Elon Musk is an overpromiser. For every guarantee of a reusable rocket, there's a barely functioning tunnel to weigh it down. With that in mind, feel free to take this next bit with as large a grain of salt as you deem fit: the Tesla tycoon is promising humans will be on Mars within the next six years.
On an awards show webcast, the mercurial tech CEO said he's “highly confident” that SpaceX astronauts will land on the red planet by 2026, per CNBC. Musk said it may be as soon as 2024 and he hopes to send an unmanned spacecraft to Mars in the interim.
“If we get lucky, maybe four years,” Musk said. “We want to send an uncrewed vehicle there in two years.”
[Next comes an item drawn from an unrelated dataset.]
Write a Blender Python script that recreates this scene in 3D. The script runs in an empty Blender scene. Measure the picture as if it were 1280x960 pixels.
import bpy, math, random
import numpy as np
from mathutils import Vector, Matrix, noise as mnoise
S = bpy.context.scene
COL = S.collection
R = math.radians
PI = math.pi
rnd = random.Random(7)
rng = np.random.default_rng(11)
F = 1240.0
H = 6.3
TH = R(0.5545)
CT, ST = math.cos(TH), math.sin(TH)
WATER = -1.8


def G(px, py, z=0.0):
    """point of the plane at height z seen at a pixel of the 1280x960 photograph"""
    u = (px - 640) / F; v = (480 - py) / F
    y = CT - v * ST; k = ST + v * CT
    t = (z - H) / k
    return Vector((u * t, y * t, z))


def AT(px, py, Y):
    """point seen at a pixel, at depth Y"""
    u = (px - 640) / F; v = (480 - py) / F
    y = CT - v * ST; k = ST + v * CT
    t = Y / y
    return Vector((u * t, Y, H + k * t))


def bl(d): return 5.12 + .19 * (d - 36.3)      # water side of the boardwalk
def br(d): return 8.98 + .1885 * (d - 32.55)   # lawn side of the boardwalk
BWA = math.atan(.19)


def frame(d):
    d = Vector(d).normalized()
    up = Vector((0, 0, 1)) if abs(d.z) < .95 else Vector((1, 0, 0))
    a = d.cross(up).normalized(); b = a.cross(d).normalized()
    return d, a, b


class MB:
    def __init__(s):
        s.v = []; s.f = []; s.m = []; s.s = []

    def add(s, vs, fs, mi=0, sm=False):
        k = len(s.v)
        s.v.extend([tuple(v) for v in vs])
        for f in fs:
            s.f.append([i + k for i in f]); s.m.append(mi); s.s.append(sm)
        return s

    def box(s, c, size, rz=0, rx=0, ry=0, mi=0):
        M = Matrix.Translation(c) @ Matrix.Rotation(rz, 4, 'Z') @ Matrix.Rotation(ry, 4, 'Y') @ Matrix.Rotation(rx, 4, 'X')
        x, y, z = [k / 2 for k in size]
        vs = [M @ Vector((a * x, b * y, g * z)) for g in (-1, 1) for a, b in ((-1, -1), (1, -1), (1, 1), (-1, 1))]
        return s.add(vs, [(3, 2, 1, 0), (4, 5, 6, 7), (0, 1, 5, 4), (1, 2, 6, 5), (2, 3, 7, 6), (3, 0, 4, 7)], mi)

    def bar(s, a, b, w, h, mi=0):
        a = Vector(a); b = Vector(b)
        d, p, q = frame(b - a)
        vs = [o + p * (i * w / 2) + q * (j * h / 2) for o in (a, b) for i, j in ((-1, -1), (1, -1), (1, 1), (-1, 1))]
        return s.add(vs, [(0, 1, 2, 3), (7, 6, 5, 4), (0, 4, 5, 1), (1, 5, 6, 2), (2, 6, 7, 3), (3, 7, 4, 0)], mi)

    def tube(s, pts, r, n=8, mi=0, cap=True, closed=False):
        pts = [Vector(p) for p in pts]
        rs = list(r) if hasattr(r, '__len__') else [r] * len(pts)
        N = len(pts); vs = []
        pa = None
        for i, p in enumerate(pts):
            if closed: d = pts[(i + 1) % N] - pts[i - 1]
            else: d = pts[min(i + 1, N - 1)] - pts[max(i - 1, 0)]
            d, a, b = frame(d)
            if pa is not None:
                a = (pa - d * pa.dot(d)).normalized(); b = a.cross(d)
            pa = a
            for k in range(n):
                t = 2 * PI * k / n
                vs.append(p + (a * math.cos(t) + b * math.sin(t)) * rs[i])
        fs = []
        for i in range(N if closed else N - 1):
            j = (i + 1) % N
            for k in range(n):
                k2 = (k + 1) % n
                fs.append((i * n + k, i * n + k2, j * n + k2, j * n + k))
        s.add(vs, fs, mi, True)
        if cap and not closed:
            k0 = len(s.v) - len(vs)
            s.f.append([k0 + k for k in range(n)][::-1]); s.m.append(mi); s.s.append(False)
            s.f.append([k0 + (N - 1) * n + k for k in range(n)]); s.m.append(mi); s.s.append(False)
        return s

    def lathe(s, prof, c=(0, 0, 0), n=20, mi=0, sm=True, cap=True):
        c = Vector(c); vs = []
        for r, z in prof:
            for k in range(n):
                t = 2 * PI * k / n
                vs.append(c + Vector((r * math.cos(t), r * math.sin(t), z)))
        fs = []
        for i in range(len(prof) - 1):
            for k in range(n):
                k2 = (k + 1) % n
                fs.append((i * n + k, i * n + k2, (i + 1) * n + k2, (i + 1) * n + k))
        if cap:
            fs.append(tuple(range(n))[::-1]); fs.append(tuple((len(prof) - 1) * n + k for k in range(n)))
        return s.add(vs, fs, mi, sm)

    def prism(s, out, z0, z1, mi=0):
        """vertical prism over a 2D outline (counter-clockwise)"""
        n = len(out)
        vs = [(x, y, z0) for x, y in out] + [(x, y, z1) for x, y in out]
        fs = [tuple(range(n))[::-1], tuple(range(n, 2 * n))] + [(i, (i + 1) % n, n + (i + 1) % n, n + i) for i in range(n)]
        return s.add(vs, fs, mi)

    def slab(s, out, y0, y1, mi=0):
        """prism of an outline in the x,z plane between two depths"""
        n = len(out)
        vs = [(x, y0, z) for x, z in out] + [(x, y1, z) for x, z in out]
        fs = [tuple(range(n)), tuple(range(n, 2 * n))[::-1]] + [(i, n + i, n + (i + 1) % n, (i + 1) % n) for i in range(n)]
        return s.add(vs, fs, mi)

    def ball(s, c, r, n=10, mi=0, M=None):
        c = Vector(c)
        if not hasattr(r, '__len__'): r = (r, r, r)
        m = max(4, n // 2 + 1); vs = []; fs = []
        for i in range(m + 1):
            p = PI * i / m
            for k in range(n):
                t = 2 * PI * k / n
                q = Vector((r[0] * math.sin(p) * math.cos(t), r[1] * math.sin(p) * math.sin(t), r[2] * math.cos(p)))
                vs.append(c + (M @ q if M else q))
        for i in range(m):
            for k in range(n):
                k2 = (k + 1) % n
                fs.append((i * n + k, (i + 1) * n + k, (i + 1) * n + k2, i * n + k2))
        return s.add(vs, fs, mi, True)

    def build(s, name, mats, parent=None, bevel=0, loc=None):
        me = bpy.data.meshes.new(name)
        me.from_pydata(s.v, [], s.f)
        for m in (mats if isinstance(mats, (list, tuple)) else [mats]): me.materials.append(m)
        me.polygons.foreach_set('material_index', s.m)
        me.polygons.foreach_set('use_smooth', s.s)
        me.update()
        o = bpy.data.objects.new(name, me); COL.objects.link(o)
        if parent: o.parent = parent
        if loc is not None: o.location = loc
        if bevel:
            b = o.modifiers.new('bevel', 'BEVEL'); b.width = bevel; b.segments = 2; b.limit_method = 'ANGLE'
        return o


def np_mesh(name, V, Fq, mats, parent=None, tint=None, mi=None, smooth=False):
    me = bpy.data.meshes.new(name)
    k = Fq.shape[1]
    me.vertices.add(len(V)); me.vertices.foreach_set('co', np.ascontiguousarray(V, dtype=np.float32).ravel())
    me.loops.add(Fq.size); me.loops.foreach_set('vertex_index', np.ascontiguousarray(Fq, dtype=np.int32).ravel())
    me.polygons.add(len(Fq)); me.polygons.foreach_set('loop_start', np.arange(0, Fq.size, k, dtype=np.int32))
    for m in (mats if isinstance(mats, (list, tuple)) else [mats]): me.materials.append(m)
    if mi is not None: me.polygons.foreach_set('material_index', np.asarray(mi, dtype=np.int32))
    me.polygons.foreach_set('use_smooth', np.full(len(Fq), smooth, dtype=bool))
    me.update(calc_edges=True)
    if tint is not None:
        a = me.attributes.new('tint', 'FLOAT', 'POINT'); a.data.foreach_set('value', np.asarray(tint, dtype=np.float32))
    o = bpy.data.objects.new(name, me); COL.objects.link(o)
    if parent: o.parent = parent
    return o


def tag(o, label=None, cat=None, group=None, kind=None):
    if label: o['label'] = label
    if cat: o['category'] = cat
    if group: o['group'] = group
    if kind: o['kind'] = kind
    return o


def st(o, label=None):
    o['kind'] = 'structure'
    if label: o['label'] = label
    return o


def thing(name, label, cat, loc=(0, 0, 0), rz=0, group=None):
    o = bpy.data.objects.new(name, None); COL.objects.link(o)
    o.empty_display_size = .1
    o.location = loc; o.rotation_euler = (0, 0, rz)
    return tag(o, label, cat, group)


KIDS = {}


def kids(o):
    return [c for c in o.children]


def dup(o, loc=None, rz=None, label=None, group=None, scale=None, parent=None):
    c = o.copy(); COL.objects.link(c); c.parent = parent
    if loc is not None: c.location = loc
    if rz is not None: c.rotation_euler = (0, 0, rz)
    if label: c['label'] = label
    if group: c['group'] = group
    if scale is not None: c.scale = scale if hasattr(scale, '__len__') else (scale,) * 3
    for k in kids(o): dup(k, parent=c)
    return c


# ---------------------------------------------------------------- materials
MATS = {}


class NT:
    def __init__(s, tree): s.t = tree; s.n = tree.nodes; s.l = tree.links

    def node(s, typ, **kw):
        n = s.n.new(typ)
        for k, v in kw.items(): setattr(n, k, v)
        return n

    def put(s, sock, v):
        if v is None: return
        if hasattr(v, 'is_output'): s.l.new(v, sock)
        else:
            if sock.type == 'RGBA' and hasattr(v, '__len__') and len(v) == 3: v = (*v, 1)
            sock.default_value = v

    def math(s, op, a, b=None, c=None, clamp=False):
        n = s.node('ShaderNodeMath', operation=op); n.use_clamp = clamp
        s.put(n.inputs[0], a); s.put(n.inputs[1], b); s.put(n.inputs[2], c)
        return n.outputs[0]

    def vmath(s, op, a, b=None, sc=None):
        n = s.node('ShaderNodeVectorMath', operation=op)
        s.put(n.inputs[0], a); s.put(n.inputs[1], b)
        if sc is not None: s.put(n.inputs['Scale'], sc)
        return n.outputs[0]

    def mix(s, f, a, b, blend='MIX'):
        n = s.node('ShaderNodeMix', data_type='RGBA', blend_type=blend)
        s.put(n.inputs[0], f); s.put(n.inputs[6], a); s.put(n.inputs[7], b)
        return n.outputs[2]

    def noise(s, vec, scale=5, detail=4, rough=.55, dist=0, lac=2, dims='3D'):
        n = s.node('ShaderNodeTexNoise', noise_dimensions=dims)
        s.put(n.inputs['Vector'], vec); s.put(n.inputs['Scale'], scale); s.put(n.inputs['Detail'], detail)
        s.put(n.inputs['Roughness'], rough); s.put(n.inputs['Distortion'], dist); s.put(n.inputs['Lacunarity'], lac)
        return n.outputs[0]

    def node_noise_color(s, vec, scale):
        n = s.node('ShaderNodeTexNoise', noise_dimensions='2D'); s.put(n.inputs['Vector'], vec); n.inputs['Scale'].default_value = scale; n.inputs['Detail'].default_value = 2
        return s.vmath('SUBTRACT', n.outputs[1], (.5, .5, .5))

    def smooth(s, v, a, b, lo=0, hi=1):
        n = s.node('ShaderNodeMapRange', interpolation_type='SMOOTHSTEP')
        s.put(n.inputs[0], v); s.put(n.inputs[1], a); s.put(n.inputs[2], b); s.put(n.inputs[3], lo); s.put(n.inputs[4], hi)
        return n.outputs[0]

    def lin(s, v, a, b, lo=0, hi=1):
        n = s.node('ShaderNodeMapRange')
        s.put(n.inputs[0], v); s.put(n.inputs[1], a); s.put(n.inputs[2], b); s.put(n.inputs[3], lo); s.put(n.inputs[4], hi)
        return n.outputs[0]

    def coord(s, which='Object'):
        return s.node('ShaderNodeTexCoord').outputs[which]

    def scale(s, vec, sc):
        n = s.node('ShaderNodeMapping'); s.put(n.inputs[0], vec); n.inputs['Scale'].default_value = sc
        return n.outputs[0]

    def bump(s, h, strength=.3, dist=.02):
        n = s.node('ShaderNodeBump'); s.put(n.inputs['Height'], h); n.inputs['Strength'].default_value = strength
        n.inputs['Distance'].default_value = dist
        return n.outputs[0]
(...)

Musk has plenty of reason to be confident. He's had one of the best years of anyone on the planet, gaining $90 billion and rocketing into the second spot on the list of the world's wealthiest people. On top of that, SpaceX just completed its first successful manned flight and his initial tests of a hard-wired device that would operate in user's brains was successful. Responding to a post praising SpaceX's successful launch, Musk said frankly, that Mars is on the docket.
The timeframe echoes one that Musk floated cautiously in 2016 before Congress. Musk said then that a Mars flight “might be kind of in the 10-year timeframe.”
“I don’t want to say that’s when it will occur – there’s a huge amount of risk,” he said.